Sex, Lügen und Videos
Völlig daneben: Stefan Puchers Inszenierung Shakespeares Komödie „Maß für Maß“ in den Kammerspielen
Ein Bild wie aus Abu Ghreib: Ein nackter Mann wird an der Hundekette inden Kerker geführt. Weil er seine Braut vor der Ehe geschwängert hat, soll Claudio sterben, denn der sittenstrenge Regent Angelo will im Sündenpfuhl Vienna jede verbotene Lust ausrotten. Mit Bildern aus Abu Ghreib, von Terror, Gewalt und allen Spielarten von Sex überfluten auch die furiosen Videocollagen von Chris Kondek die Bühne. Die sind das Beste an Stefan Puchers missratener „Maß für Maß“-Inszenierung in den Kammerspielen. Für seine flapsige Pop-Version des Shakespeare-Stückes erntete der Regisseur kräftige Buh-Chöre.

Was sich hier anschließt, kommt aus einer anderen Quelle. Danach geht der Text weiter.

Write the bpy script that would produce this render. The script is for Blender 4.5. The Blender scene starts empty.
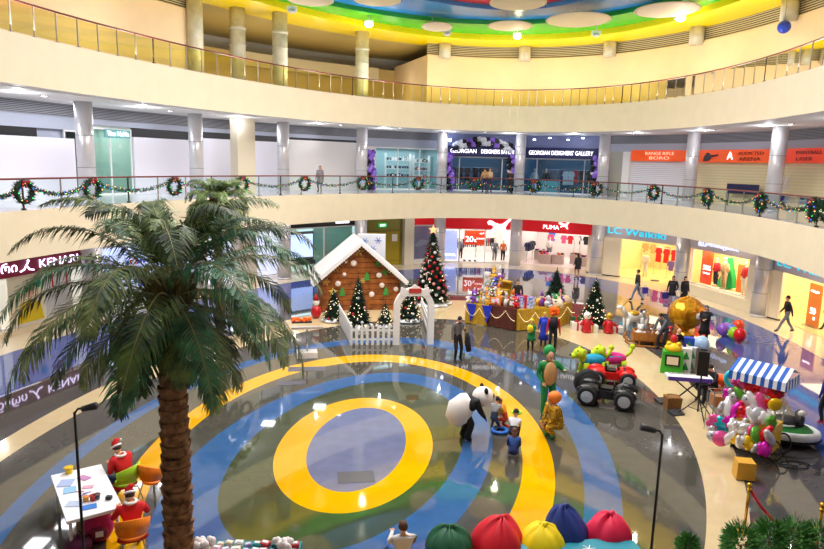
import bpy, bmesh, math, random
from mathutils import Vector, Matrix, Quaternion
PI = math.pi; SIN, COS = math.sin, math.cos
D = bpy.data; SC = bpy.context.scene; COL = SC.collection
random.seed(7)
def rad(a): return math.radians(a)
# ------------------------------------------------------------ camera
FPX, PITCH, ROLL, EYE = 647.4, 0.170, 0.026, 7.2
_fw = Vector((0, COS(PITCH), -SIN(PITCH))); _u = Vector((0, SIN(PITCH), COS(PITCH))); _x = Vector((1, 0, 0))
_rt = _x*COS(ROLL) + _u*SIN(ROLL); _up = -_x*SIN(ROLL) + _u*COS(ROLL)
cam = D.objects.new('camera', D.cameras.new('camera')); COL.objects.link(cam)
cam.data.sensor_width = 36; cam.data.lens = FPX*36/824; cam.data.clip_end = 300
m = Matrix((_rt, _up, -_fw)).transposed().to_4x4(); m.translation = (0, 0, EYE); cam.matrix_world = m
SC.camera = cam
# ------------------------------------------------------------ world, light, exposure
w = D.worlds.new('world'); SC.world = w; w.use_nodes = True
w.node_tree.nodes['Background'].inputs[0].default_value = (0.75, 0.85, 1, 1)
w.node_tree.nodes['Background'].inputs[1].default_value = 1.0
vs = SC.view_settings; vs.view_transform = 'Standard'; vs.look = 'None'; vs.gamma = 1; vs.use_curve_mapping = False
vs.exposure = -0.12
def lamp(name, kind, loc, power, color=(1, 1, 1), size=1.0, rot=(0, 0, 0), size_y=None, spot=None):
    l = D.lights.new(name, kind); l.energy = power; l.color = color
    if kind == 'AREA':
        l.size = size
        if size_y: l.shape = 'ELLIPSE' if spot == 'e' else 'RECTANGLE'; l.size_y = size_y
    elif kind == 'SPOT':
        l.spot_size = spot or 2.2; l.spot_blend = .6; l.shadow_soft_size = size
    else: l.shadow_soft_size = size
    o = D.objects.new(name, l); o.location = loc; o.rotation_euler = rot; COL.objects.link(o); return o
lamp('skylight_light', 'AREA', (1.6, 23, 16.6), 5700, (1, .95, .88), 14, (0, 0, 0), 24, 'e')
# ------------------------------------------------------------ geometry of the hall
CX, CY, EA, EB, TH = .38, 21.15, 13.17, 23.4, -.321
def E(t, off=0.0, sh=(0, 0)):
    t = rad(t); c, s = COS(TH), SIN(TH)
    x, y = EA*COS(t), EB*SIN(t); nx, ny = EB*COS(t), EA*SIN(t); n = math.hypot(nx, ny); x += nx/n*off; y += ny/n*off
    return Vector((CX+x*c-y*s+sh[0], CY+x*s+y*c+sh[1], 0))
def at(x, y, z=0.0):                       # ground point under a picture point, at height z
    d = _fw + _rt*((x-412)/FPX) + _up*((274.5-y)/FPX); k = (z-EYE)/d.z
    return Vector((d.x*k, d.y*k, z))
def pxm(P): return FPX/((Vector(P)-Vector((0, 0, EYE))).dot(_fw))
def tpx(x, off, z):                        # ellipse parameter whose point shows at picture column x
    best = None
    for i in range(0, 2200):
        t = -10+i*.1; P = E(t, off); P.z = z; d = P-Vector((0, 0, EYE)); k = d.dot(_fw)
        if k < 1: continue
        e = abs(412+FPX*d.dot(_rt)/k-x)
        if best is None or e < best[0]: best = (e, t)
    return best[1]
ZL1, ZB1, ZL2, ZB2, ZC = 5.30, 3.67, 11.05, 9.42, 15.3
# ------------------------------------------------------------ materials
MATS = {}
def srgb(c):
    return tuple((v/255/12.92 if v/255 <= .04045 else ((v/255+.055)/1.055)**2.4) for v in c)+(1,)
def M(key, c=(200, 200, 200), rough=.5, metal=0, em=0, noise=0, scale=8, bump=0, spec=.5, coat=0, c2=None):
    if key in MATS: return MATS[key]
    m = D.materials.new(key); MATS[key] = m; m.use_nodes = True; nt = m.node_tree; b = nt.nodes['Principled BSDF']
    col = srgb(c); b.inputs['Base Color'].default_value = col; b.inputs['Roughness'].default_value = rough
    b.inputs['Metallic'].default_value = metal; b.inputs['Specular IOR Level'].default_value = spec; b.inputs['Coat Weight'].default_value = coat
    m.diffuse_color = col
    if em: b.inputs['Emission Color'].default_value = col; b.inputs['Emission Strength'].default_value = em
    if noise or bump:
        tc = nt.nodes.new('ShaderNodeTexCoord'); n = nt.nodes.new('ShaderNodeTexNoise'); n.inputs['Scale'].default_value = scale; n.inputs['Detail'].default_value = 4
        nt.links.new(tc.outputs['Object'], n.inputs['Vector'])
        if noise:
            r = nt.nodes.new('ShaderNodeMix'); r.data_type = 'RGBA'
            d = srgb(c2) if c2 else tuple(v*(1-noise) for v in col[:3])+(1,)
            r.inputs[6].default_value = col; r.inputs[7].default_value = d
            mr = nt.nodes.new('ShaderNodeMapRange'); mr.inputs[1].default_value = .35; mr.inputs[2].default_value = .65
            nt.links.new(n.outputs['Fac'], mr.inputs[0]); nt.links.new(mr.outputs[0], r.inputs[0]); nt.links.new(r.outputs[2], b.inputs['Base Color'])
        if bump:
            bp = nt.nodes.new('ShaderNodeBump'); bp.inputs['Strength'].default_value = bump; bp.inputs['Distance'].default_value = .03
            nt.links.new(n.outputs['Fac'], bp.inputs['Height']); nt.links.new(bp.outputs[0], b.inputs['Normal'])
    return m
def glass(key, tint, gloss=.12, ior=1.5):
    if key in MATS: return MATS[key]
    m = D.materials.new(key); MATS[key] = m; m.use_nodes = True; nt = m.node_tree; nt.nodes.clear()
    o = nt.nodes.new('ShaderNodeOutputMaterial'); t = nt.nodes.new('ShaderNodeBsdfTransparent'); g = nt.nodes.new('ShaderNodeBsdfGlossy'); mx = nt.nodes.new('ShaderNodeMixShader')
    t.inputs[0].default_value = srgb(tint); g.inputs['Roughness'].default_value = .03; f = nt.nodes.new('ShaderNodeFresnel'); f.inputs[0].default_value = ior
    mm = nt.nodes.new('ShaderNodeMath'); mm.operation = 'ADD'; mm.inputs[1].default_value = gloss
    nt.links.new(f.outputs[0], mm.inputs[0]); nt.links.new(mm.outputs[0], mx.inputs[0]); nt.links.new(t.outputs[0], mx.inputs[1]); nt.links.new(g.outputs[0], mx.inputs[2]); nt.links.new(mx.outputs[0], o.inputs[0])
    return m
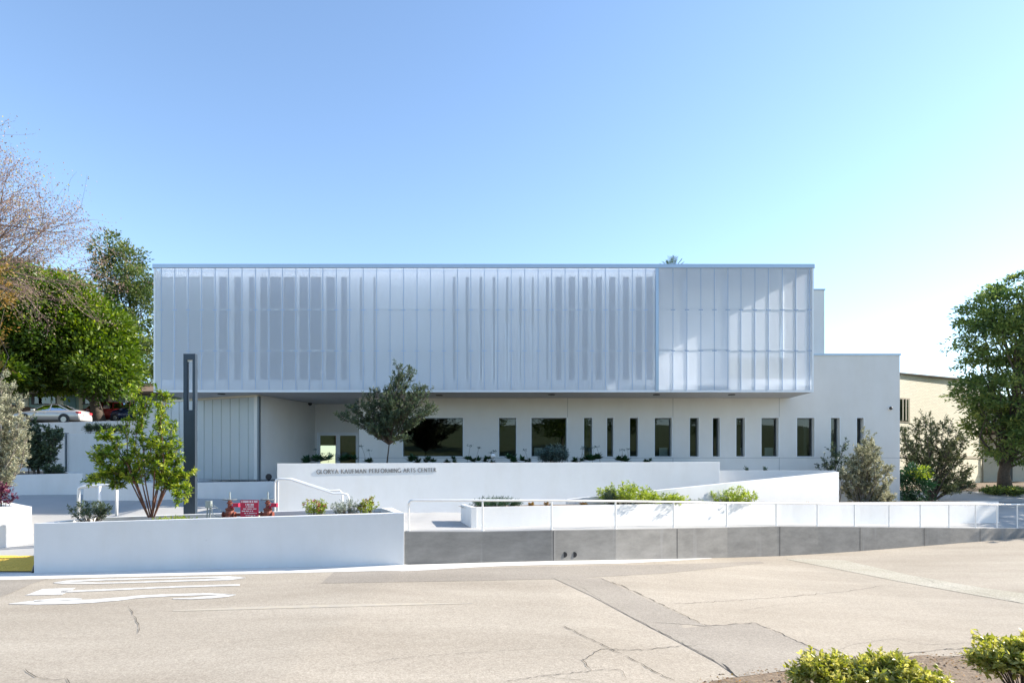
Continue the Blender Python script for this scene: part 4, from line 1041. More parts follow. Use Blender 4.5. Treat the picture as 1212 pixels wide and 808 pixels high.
mb = MB(); mb.tube([P(276, 608.5, VD), P(318, 608.5, VD)], .05, 10)
tag(origin(mb.build('valve_pipe', red_m), P(276, 608.5, VD)), 'rusty red pipe running between the two valves', 'pipe')
sg = empty('warning_sign', P(294.5, 610, VD - .12))
a = P(284.5, 591.5, VD - .12); b = P(306, 612, VD - .12)
mb = MB(); mb.box(a.x, b.x, a.y, a.y + .012, b.z, a.z); mb.build('panel', redsign, sg, world=True)
mb = MB()
for j, (l, r_, h_) in enumerate(((.06, .94, .11), (.28, .74, .10), (.30, .76, .055), (.16, .88, .055), (.08, .70, .06), (.22, .9, .05), (.3, .82, .05))):
    z = a.z - (a.z - b.z) * (.09 + .125 * j + (.04 if j else 0)); rr = random.Random(j); xx = l
    while xx < r_:
        w_ = rr.uniform(.025, .05); mb.box(a.x + (b.x - a.x) * xx, a.x + (b.x - a.x) * min(r_, xx + w_), a.y - .002, a.y + .001, z - h_ * (a.z - b.z) * .5, z + h_ * (a.z - b.z) * .5); xx += w_ + (.012 if rr.random() < .75 else .05)
mb.build('lettering', white_p, sg, world=True)
tag(sg, 'square red notice with rows of small white text between the valves', 'sign')
mb = MB()
for px_ in (298, 306.5): c = P(px_, 611, VD - .2); mb.lathe((c.x, c.y, 1.2), [(.03, 0), (.035, .1), (.025, .16)], 8)
tag(origin(mb.build('pipe_stub', plain('beige_plastic', (.6, .5, .33), .6)), (P(300, 611, VD).x, VD, 1.2)), 'short beige pipe stubs in front of the red notice', 'pipe')

# ------------------------------------------------------------------ cars
paint_silver = plain('beige_silver_paint', (.52, .48, .44), .3, .35, coat=.6)
paint_red = plain('dark_red_paint', (.22, .02, .02), .3, .2, coat=.6)
paint_navy = plain('navy_paint', (.015, .03, .09), .25, .2, coat=.6)
tyre_m = plain('tyre_rubber', (.02, .02, .02), .8); rim_m = plain('alloy_rim', (.30, .30, .31), .3, .8)
tail_m = plain('tail_lens', (.5, .01, .02), .2); carglass = glassmat('car_glass', (.10, .13, .13)); lens_m = plain('head_lens', (.7, .72, .75), .15)
def car(loc, rzz, paint, label, suv=False, group='cars parked above the white wall'):
    root = empty('parked_car', loc, rzz)
    if suv:
        body = [(-2.35, .55, .84), (-2.3, .85, .88), (-1.5, 1.02, .93), (-1.0, 1.10, .94), (0, 1.12, .95), (1.5, 1.12, .95), (2.2, 1.10, .93), (2.35, .95, .90), (2.38, .5, .88)]
        roof = [(-1.05, 1.10), (-.45, 1.62), (.0, 1.70), (1.0, 1.70), (1.9, 1.64), (2.28, 1.10)]
    else:
        body = [(-2.4, .52, .78), (-2.32, .70, .84), (-1.5, .88, .89), (-.95, .95, .90), (0, .97, .91), (1.35, 1.0, .91), (2.2, 1.02, .88), (2.38, .88, .84), (2.42, .5, .80)]
        roof = [(-1.0, .95), (-.25, 1.38), (.25, 1.46), (.85, 1.43), (1.72, 1.03)]
    # refine stations
    def refine(st, n=4):
        out = []
        for i in range(len(st) - 1):
            for k in range(n): t = k / n; out.append(tuple(a + (b - a) * t for a, b in zip(st[i], st[i + 1])))
        out.append(st[-1]); return out
    mb = MB(); st = refine(body, 3)
    for (x, zt, w_) in st:
        zz = [(.0, .22), (.86, .24), (.98, .38), (1.0, .60), (.985, min(zt - .05, .78) if zt > .7 else zt - .03), (.90, zt), (.0, zt + .035)]
        ring = [(w_ * a, b) for a, b in zz] + [(-w_ * a, b) for a, b in reversed(zz[1:-1])]
        mb.v += [(x, a, b) for a, b in ring]
    k = 12
    for i in range(len(st) - 1):
        for j in range(k): mb.f.append((i * k + j, i * k + (j + 1) % k, (i + 1) * k + (j + 1) % k, (i + 1) * k + j))
    mb.f += [tuple(reversed(range(k))), tuple((len(st) - 1) * k + j for j in range(k))]
    mb.build('body', paint, root, smooth=True)
    def wtop(x): return interp(x, [(b[0], b[2]) for b in body]) * .90
    def beltz(x): return interp(x, [(b[0], b[1]) for b in body])
    mb = MB(); rs = refine(roof, 4); inn = .24 if not suv else .14
    for x, z in rs:
        h = max(0, z - beltz(x)); wt = wtop(x) - inn * min(1, h / .45); mb.v += [(x, -wtop(x), beltz(x) - .02), (x, -wt, z - .02), (x, 0, z + .015), (x, wt, z - .02), (x, wtop(x), beltz(x) - .02)]
    for i in range(len(rs) - 1):
        for j in range(4): mb.f.append((i * 5 + j, i * 5 + j + 1, i * 5 + 6 + j, i * 5 + 5 + j))
    mb.build('glasshouse', carglass, root, smooth=True)
    mb = MB()
    ra, rb = roof[1][0] - .02, roof[-2][0] + .05
    xs = [x for x, z in rs if ra - .01 <= x <= rb + .01]
    tab = roof
    for x in xs:
        z = interp(x, tab); h = max(0, z - beltz(x)); wt = wtop(x) - inn * min(1, h / .45) + .012; mb.v += [(x, -wt, z - .05), (x, -wt + .03, z + .006), (x, 0, z + .03), (x, wt - .03, z + .006), (x, wt, z - .05)]
    for i in range(len(xs) - 1):
        for j in range(4): mb.f.append((i * 5 + j, i * 5 + j + 1, i * 5 + 6 + j, i * 5 + 5 + j))
    mb.build('roof', paint, root, smooth=True)
    mb = MB()
    for sgn in (-1, 1):
        for (xa, xb, wd) in ((roof[0][0], roof[1][0], .035), (.33, .33, .035), (roof[-1][0], roof[-2][0], .07 if not suv else .09)) + (((1.25, 1.2, .05),) if suv else ()):
            zt = interp(xb, roof) - .03; zb = beltz(xa) - .02
            ya = sgn * (wtop(xa) + .012); yb = sgn * (wtop(xb) - inn * min(1, (zt + .03 - beltz(xb)) / .45) + .012)
            mb.poly([(xa - wd, ya, zb), (xa + wd, ya, zb), (xb + wd, yb, zt), (xb - wd, yb, zt)])
    mb.build('pillar', paint, root)
    for sx in (-1.42, 1.38):
        for sy in (-1, 1):
            y0 = sy * .90; mb = MB(); mb.lathe((sx, y0, .36), [(.40, -.02), (.40, .012 * 1)], 20, axis='y'); mb.build('wheel_arch', black_m, root)
            wy_ = sy * .84; mb = MB(); mb.lathe((sx, wy_, .33), [(.26, -.11), (.32, -.09), (.33, 0), (.32, .09), (.26, .11)], 22, axis='y'); w_ = mb.build('wheel', tyre_m, root)
            mb = MB(); mb.lathe((sx, wy_ + sy * .10, .33), [(.20, -.012), (.21, .005), (.14, .012)], 18, axis='y')
            w2 = mb.build('rim', rim_m, w_)
    for sy in (-1, 1):
        mb = MB(); xr = 2.39 if not suv else 2.34
        mb.box(xr - .22, xr + .03, sy * .70 - .16, sy * .70 + .16, .76, .92) if not suv else mb.box(xr - .12, xr + .06, sy * .78 - .10, sy * .78 + .12, .80, 1.12)
        mb.build('taillight', tail_m, root, bevel=.02)
        mb = MB(); mb.box(-2.40, -2.2, sy * .62 - .16, sy * .62 + .16, .58, .72); mb.build('headlight', lens_m, root, bevel=.02)
        mb = MB(); mb.box(-.85, -.62, sy * .98 - .07, sy * .98 + .07, .95, 1.08); mb.build('mirror', paint, root, bevel=.02)
        mb = MB(); mb.box(-.1, .1, sy * .925 - .02, sy * .925 + .02, .80, .83); mb.box(.85, 1.05, sy * .92 - .02, sy * .92 + .02, .82, .85); mb.build('handle', paint, root)
    mb = MB(); mb.box(2.40, 2.46, -.78, .78, .28, .55); mb.build('bumper', paint, root, bevel=.02)
    mb = MB(); mb.box(2.43, 2.465, -.26, .26, .62, .74); mb.build('number_plate', white_p, root)
    return tag(root, label, 'car', group)
car((X(60, 48) + .1, 48, 5.95), math.radians(4), paint_silver, 'pale silver sedan parked above the wall, nearest of the cars')
car((X(123, 55.5), 55.5, 6.62), math.radians(2), paint_red, 'dark red estate car parked behind the silver sedan', True)
car((X(163, 55), 55, 6.6), math.radians(-14), paint_navy, 'navy blue car half hidden by the little tree, rightmost of the cars', True)

# ------------------------------------------------------------------ bungalow at left rear
roof_m = plain('brown_shingle', (.22, .15, .10), .9, var=.25, scale=5, bump=.4, bscale=10)
teal = plain('pale_teal_siding', (.26, .36, .32), .8, var=.08); cream = plain('cream_siding', (.55, .50, .38), .8, var=.05)
curtain = plain('curtain_white', (.6, .6, .58), .9)
hs = empty('bungalow', (X(90, 62), 62, 7.2)); HDp = 62
def hp(mb, n, m, **k): return mb.build(n, m, hs, world=True, **k)
hx0, hx1 = X(-60, HDp), X(215, HDp); he = Z(463.5, HDp)
mb = MB(); mb.box(hx0, hx1, HDp, HDp + 8, 7.0, he); hp(mb, 'wall', teal)
mb = MB(); mb.v = [(hx0 - 1, HDp - 1.4, he - .1), (hx1 + 1, HDp - 1.4, he - .1), (hx1 + 1, HDp + 4, he + 1.35), (hx0 - 1, HDp + 4, he + 1.35), (hx1 + 1, HDp + 9.4, he - .1), (hx0 - 1, HDp + 9.4, he - .1),
                   (hx0 - 1, HDp - 1.4, he - .32), (hx1 + 1, HDp - 1.4, he - .32), (hx1 + 1, HDp + 9.4, he - .32), (hx0 - 1, HDp + 9.4, he - .32)]
mb.f = [(0, 1, 2, 3), (3, 2, 4, 5), (6, 7, 1, 0), (9, 8, 7, 6), (1, 7, 8, 4, 2), (0, 3, 5, 9, 6), (5, 4, 8, 9)]; hp(mb, 'roof', roof_m)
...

Um Recht, Macht und Korruption geht es. Herzog Vincentio hat lange die Gesetzes-Zügel schleifen lassen. Nun verreist er angeblich und der Tugendbold Angelo soll als Statthalter für Zucht und Ordnung sorgen. Als die fromme Schwester des Verurteilten um Gnade bittet, wird der Moralapostel selbst schwach und fordert als Gegenleistung Sex.
Ein Fest der Regietheaterklischees
Pucher denunziert alle Figuren als bigott, verlogen und korrupt, teils auch durch die Kostüme (Annabelle Witt). Christoph Lusers Angelo ist ein verklemmter Psychopath in enger Pelerine und schwarzen Lederhandschuhen, ein sadistischer Tartuffe. Der Politik-Pragmatiker Escalus (Wolfgang Pregler) lässt sich offenbar auch mal von einer verhafteten Domina bedienen. Und die angehende Nonne Isabella (Brigitte Hobmeier) trägt Amy-Winehouse-Beehive und blutrote Lippen. Lieber opfert sie ihren Bruder als ihre Ehre, aber im Gespräch mit Angelo formen ihre Hände ein Dreieck vor ihrer Scham.
Die Nebenfiguren sind reine Klischees: Ein verschwuchtelter Zuhälter (Walter Hess), ein Kerkermeister in Rockermontur, hinkend wie Quasimodo (Stefan Merki), Angelos Ex- Verlobte ein Pop-Girl mit Pink-Perücke (Tabea Bettin). Nur der Bösschwätzer Lucio gewinnt bei Peter Brombacher ein wenig Kontur. Vor bunt gemusterten Schiebewänden (Bühne: Barbara Ehnes) vertreten alle ihre (Un-)Moral in statischen Fensterreden frontal zum Publikum – Spannung kommt da nicht auf. Jens Roselts Slang-Übersetzung versext und vereindeutigt alles: „Mach dich auf meine Geilheit gefasst“, droht Angelo.
Plakativ, um's noch nett zu sagen
Nur Thomas Schmauser als Herzog darf der Spiellust nachgeben: Verkleidet als Mönch mit Disco-Kapuzenjacke ist er ein überforderter Undercover-Strippenzieher, der die Hosen runterlässt und sich mit einem Rap-Monolog anbiedert. Im völlig zerfasernden Schluss improvisiert er wie ein billiger Showmaster und zwingt Marianna und Angelo bei der Verheiratung in die Position kopulierender Hunde. So plakativ, überdeutlich und geschmäcklerisch ist das Meiste in dieser humorlosen Inszenierung, die ihr Publikum für dumm hält.